The BCG report comes at the right moment when the European Commission is about to assess how the current regulatory framework should be reviewed for creating the right conditions to foster digital networks and services in the EU.

A new shift on regulation is needed

Above all the BCG report recognises the need for creating a regulatory framework that encourages investment in telecom infrastructures and calls for a level playing field among all Internet and telecom players in order to make Europe grow at a faster speed in line with other developed countries in other regions.

The Rest of World Is Growing Faster than Europe in Major Digital Segments

Cuadro_1According to the BCG report, global consumer-oriented ICT revenues are projected to grow 5 percent a year from 2014 to 2019, but Europe is growing more slowly and its share is expected to decline by 2 percentage points over this period. Across the four segments of the digital sector—telecommunications, OTT content and service providers, TV and other broadcast, and operating systems and devices—Europe’s market share is expected to stay flat or fall.

EU Digital Agenda Targets Require an Additional €106 Billion in Investments

EU Digital Agenda targetsThe total amount of investment required for handling the fast-rising demand is estimated in €216Bn. Although European telecom operators are investing heavily, €86Bn by 2020, the BCG report estimates an investment gap of €106Bn that needs to be promoted.

 

Policy recommendations on the top 5 priorities (summary):

To reach the goal of a real European Digital Single Market, according to the BCG report, Europe policymakers need to move swiftly and decisively in five priority areas:

  1. Ensuring consistent standards across digital services for consumers and companies:

The same rules should be applied to all services across the Internet value chain in terms of privacy and data security, commercialization of data, transparency, quality of service, emergency services, any-to-any connectivity and portability. This implies no discrimination by player type for either application-based or network-based digital services.

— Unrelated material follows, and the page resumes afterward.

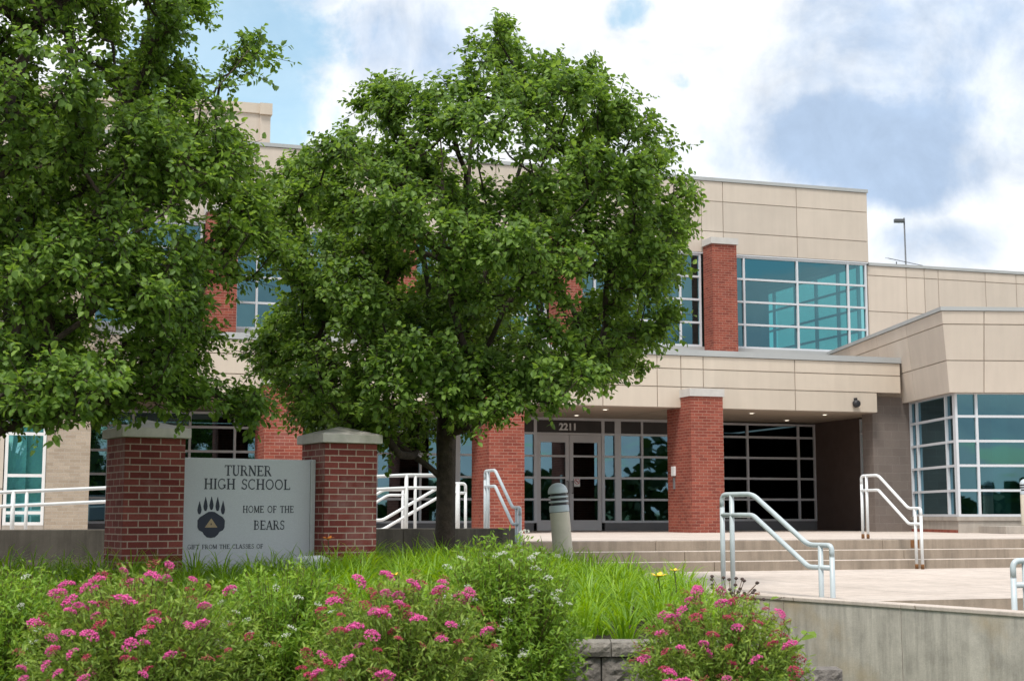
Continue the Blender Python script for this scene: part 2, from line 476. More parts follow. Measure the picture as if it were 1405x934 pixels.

  1. Analyzing the market structure with regard to optimum investment and growth:

The telecom sector needs scale and consolidation is expected to lead to improved margins, more investment and lower unit prices. European competition policy with respect to the telecommunications ecosystem—especially the criteria for merger review and the focus of merger remedies—needs to be rethought for the digital age.

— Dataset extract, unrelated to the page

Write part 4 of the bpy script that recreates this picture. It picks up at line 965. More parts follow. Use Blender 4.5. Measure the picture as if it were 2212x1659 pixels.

Regulation should shift from price as the dominant regulatory objective to a more comprehensive and balanced assessment that includes investment, technical progress, innovation, efficiency, and quality of service. It should also include the impact of OTT-based competition in the markets.

  1. Adapting wholesale market regulations to drive investments in next-generation access (NGA):

Wholesale regulation needs to be changed in a simpler, market-based, and technological agnostic approach, bearing in mind the convergence of technologies (cable and mobile as well as fiber and copper). Light-touch ex-post regulation should be the rule and ex-ante regulation the exception, especially refraining from setting prices up front and from mandating wholesale access products where they are not necessary and relying on commercial arrangements and prices, with dispute resolution by national regulatory authorities.

  1. Modernizing spectrum policy to cover accelerated demand:

Policymakers should ensure all spectrum needs are allocated in a more harmonized, predictable framework and with reasonable prices and conditions, avoiding excessive prices that are in detriment of investment.

  1. Enabling specialized services with guaranteed network quality needs:

Regulation should realize that network quality and specialized services are critical for many digital services, such as e-health, connected cars and high quality video services. Therefore services with higher quality of service and network requirements should be allowed based on commercial business models.

Conclusions:

According to BCG report, for Europe to catch up with other more advanced digital economies, it will need to address a full reform of regulatory and competition conditions. The report provides insights on the reforms needed on the top five key areas and provides a number of detailed recommendations which are designed to contributing to reach the Digital Single Market, more specifically with regard to connectivity and digital services.

It is now time for Europe to put the necessary measures into action!